Blast From the Past: Chirco – Visitation

There’s an obscure (as in, “didn’t sell”) album from 1972 called Visitation by a group called Chirco. The disc is classified by some as progressive rock, but this reviewer hears more of a hard-rock-meets-horn-rock style. Neither the best nor the worst of its style, the album remains an interesting curiosity.

And it has something of a connection to – of all things – garage rock of the 1960s. Allow me to explain.

Vernon Joynson’s Fuzz, Acid and Flowers, the indispensable guide (long available in html format)  to U.S. psychedelic and garage music contains two listings relating to Barry Tashian, leader of legendary rock group The Remains. (My full-length feature/interview on that group will appear in an upcoming issue of the excellent print magazine Shindig!)

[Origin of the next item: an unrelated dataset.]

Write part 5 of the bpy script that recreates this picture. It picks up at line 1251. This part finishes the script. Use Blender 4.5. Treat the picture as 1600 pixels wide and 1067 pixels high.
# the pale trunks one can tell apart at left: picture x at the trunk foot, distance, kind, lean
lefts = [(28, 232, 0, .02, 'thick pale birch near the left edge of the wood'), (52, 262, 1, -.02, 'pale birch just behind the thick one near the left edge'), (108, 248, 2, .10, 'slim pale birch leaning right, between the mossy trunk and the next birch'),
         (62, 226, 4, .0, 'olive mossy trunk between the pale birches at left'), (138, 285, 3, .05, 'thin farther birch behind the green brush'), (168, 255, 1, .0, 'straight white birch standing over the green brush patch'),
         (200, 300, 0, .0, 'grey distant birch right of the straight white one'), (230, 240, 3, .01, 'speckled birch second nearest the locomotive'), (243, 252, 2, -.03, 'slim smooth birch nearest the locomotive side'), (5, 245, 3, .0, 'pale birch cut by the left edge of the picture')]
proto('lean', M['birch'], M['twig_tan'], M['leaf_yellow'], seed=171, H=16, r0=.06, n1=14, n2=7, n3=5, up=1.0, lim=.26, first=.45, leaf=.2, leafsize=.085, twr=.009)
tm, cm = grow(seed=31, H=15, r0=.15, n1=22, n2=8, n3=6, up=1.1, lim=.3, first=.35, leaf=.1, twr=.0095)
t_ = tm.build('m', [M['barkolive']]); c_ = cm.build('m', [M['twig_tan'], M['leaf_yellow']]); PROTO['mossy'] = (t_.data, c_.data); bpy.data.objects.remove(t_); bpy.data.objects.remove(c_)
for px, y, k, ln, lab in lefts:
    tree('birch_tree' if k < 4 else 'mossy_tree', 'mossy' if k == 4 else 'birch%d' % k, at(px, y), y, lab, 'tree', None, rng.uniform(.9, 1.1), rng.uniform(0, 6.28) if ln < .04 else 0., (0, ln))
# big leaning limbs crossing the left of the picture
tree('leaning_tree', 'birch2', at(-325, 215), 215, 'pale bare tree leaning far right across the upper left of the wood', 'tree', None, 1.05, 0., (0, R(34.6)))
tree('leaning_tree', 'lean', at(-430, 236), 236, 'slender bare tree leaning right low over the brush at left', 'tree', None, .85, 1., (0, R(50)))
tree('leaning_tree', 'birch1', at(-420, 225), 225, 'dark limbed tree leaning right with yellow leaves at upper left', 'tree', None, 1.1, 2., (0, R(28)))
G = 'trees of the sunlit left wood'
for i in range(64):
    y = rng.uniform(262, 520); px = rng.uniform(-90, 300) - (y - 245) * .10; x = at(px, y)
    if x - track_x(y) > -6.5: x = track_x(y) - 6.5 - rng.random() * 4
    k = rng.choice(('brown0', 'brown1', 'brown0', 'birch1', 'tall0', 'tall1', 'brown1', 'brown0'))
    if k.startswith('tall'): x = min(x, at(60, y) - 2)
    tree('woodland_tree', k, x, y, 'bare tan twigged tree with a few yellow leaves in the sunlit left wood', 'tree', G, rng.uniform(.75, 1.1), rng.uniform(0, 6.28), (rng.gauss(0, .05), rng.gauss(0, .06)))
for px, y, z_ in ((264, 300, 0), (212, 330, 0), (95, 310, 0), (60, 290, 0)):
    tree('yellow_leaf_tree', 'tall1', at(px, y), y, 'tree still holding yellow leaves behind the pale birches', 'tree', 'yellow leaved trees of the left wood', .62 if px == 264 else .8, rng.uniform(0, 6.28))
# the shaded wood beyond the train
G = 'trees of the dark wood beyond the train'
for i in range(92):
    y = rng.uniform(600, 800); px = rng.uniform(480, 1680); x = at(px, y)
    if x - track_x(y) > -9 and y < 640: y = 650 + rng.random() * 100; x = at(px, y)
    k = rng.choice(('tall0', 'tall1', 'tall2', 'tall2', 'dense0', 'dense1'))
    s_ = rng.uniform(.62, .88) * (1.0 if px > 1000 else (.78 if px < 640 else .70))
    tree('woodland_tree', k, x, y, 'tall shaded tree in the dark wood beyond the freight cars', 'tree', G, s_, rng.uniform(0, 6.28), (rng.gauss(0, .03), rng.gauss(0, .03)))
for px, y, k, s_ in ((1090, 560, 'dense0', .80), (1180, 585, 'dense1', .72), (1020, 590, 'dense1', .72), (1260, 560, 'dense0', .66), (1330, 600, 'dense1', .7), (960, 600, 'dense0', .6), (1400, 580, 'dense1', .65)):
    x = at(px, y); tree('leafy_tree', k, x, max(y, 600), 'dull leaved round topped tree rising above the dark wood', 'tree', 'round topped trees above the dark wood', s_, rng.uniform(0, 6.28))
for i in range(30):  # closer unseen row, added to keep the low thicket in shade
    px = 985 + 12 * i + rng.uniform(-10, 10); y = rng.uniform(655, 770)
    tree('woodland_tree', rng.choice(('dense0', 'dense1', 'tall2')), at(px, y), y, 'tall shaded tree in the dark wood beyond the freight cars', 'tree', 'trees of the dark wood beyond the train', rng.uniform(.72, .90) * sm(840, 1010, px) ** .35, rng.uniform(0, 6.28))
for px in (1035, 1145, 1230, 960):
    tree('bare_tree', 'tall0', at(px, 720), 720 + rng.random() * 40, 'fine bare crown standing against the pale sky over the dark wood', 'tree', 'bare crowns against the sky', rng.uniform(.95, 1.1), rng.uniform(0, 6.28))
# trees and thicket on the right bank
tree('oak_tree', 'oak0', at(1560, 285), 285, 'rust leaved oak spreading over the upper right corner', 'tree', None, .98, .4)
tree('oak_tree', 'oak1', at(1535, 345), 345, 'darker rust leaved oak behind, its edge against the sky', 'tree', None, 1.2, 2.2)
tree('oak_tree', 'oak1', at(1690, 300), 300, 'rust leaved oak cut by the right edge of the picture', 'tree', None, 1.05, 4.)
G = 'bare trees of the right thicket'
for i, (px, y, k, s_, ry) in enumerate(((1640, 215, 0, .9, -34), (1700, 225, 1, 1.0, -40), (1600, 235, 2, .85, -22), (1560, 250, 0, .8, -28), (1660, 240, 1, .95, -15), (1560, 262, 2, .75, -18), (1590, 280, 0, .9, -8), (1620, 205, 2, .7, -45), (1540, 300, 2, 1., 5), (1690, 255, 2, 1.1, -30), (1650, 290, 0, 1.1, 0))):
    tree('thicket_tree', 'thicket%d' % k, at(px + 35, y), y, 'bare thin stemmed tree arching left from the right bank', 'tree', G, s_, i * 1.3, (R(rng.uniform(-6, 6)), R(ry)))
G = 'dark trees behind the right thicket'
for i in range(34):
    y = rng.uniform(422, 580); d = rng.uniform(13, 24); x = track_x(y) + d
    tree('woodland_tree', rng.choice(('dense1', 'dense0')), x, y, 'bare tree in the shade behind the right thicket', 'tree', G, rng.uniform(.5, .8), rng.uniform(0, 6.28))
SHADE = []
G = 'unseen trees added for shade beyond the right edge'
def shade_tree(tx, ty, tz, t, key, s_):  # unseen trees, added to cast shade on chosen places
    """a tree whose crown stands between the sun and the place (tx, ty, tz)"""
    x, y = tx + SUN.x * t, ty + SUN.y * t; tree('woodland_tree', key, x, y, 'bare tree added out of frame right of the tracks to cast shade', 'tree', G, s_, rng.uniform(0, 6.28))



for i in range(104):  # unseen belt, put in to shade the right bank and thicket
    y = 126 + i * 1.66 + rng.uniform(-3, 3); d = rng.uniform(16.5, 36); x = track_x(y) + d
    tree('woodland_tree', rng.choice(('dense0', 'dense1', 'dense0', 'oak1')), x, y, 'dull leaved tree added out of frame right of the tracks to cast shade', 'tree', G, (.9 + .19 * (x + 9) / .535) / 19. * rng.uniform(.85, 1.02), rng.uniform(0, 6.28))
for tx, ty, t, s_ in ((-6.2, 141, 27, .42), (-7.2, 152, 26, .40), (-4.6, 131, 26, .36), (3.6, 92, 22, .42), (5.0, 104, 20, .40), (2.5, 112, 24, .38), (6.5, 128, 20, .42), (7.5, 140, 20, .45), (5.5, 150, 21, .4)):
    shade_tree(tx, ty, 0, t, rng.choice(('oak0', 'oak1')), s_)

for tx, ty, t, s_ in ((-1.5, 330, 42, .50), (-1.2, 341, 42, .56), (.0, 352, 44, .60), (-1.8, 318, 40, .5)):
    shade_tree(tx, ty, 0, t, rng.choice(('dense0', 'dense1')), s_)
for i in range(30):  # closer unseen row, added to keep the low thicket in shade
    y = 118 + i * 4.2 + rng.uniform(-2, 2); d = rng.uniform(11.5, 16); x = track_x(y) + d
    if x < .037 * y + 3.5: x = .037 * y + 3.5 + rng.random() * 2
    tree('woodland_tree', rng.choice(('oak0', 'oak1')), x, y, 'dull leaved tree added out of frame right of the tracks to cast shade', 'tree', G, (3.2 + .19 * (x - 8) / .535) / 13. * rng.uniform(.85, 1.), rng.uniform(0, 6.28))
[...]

One listing is for the Remains themselves. But the other one mentions these Chirco fellows: “Barry was also connected with Chirco who released one rather rare LP The Visitation [sic] on Crested Butte.” The link to the Chirco listing notes that Tashian “helped the band record” their lone album.

“No,” Tashian assures me; he did no such thing. “But I know the group, and can tell you about them. The group was named after the drummer, Tony Chirco, who was a very fine studio and jazz drummer in Fairfield County, Connecticut.”

Tashian recalls the group’s vocalist. “Bobby Lindsay was, to me, a legendary singer. He was previously part of a group, Dick Grass and the Hoppers. They had a regional hit when I was in junior high school (“Mr. John Law” b/w “Please Dear”). “Mr. John Law” had a siren and the sound of a car motor and everything. They would appear on local rock n’ roll shows that I would go to in Norwalk, Connecticut. They were heroes to me, because they were up there. I was in the 8th grade.”

“Bobby Lindsay,” Tashian says, “could sing anything really high. And he had a great voice. I used to go to a function hall in Norwalk, Connecticut on Wednesday nights and watch that big band rehearse, and I just dug it. You know, all of the saxes and trombones and trumpets.” This was in the period just after the Remains broke up, a time during which Tashian says he was doing “not much. Pretty much just hangin’ out. I was staying at my mother’s house. But I used to like going to watch these guys rehearse. Tony Chirco, the drummer, was great. Duke Ellington stuff. Count Basie, whatever. I got to know Tony, and this group was recording, and was looking for material. I had this song called ‘Mr. Sunshine’ and I gave it to him. And the next thing I know he sends me a copy of the album which they recorded in Colorado.”

“I listened to it,” Tashian  says, “and it’s nothing like what I would do, and to me it’s totally different than anything I would expect of Bobby Lindsay’s vocals.” He recalls something Lindsay told him at one of Chirco’s rehearsals: “I’m giving this one more try, and if this doesn’t work I’m just gonna sing for the Lord.” Chirco’s album didn’t sell in large quantities, and despite later overtures from impresario Don Law, Lindsay never recorded again. He passed away some years ago.

So, mystery solved. I’m sure that one kept you awake at night.